Satellite altimetry reveals significant changes in water levels of Chinese lakes over two decades

A recent study published in Big Earth Data has shown how scientists from the Aerospace Information Research Institute (AIR) of the Chinese Academy of Sciences (CAS) harnessed satellite altimetry to track changes in the water level of 988 Chinese lakes larger than 10 square kilometers.

The study covered a period from 2002 to 2023 and utilized datasets from several altimeters including ICESat/-2, Cryosat-2, Jason-1/2/3, and Sentinel-3A/3B. Techniques applied in the study encompassed waveform retracking, lake level extraction, time series construction, multi-altimeter data fusion, and outlier removal.

The findings highlighted the significant function of satellite altimetry in compensating for the scarcity and inconsistency of conventional lake level measurements. Given the limitations in time and space coverage, satellite altimetry emerges as a vital alternative for assessing water balance, deciphering water cycles, and managing water resources amidst climatic and environmental changes.

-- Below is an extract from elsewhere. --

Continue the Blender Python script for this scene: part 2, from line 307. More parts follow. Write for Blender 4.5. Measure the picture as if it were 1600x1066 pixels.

This expansive dataset, which includes over a decade of monitoring for 55% of the studied lakes and offers more than 12 annual measurements for 34% of them, contributes to the examination of long-term lake dynamics. Validation against in situ data from 21 lakes confirmed the precision of the satellite measurements, with root mean square errors ranging from 0.163 m to 0.596 m for individual altimeter datasets, and 0.332 m for the fused lake level.

Observations throughout the period indicated a prevalent rise in water levels in Chinese lakes, showing an overall annual average rate of change of 0.123 m/a over 20 years and 0.151 m/a over 10 years. The trend was particularly evident in larger lakes, which experienced noteworthy increases, while smaller lakes tended to have a more rapid decline. The Tibetan Plateau region was distinguished by the most significant rise in water storage, exhibiting an average annual water level change rate that exceeded 0.15 m/a during the last two decades.

This precise spatiotemporal dataset represents a gateway to new possibilities in estimating lake water storage alterations, analyzing trends in lake levels, comprehending plateau flooding dynamics, and examining the intricate relationship between lake ecosystems and their water resources. It is anticipated that the findings of this study will enhance our comprehension of the complex interactions shaping China's varied lake environments.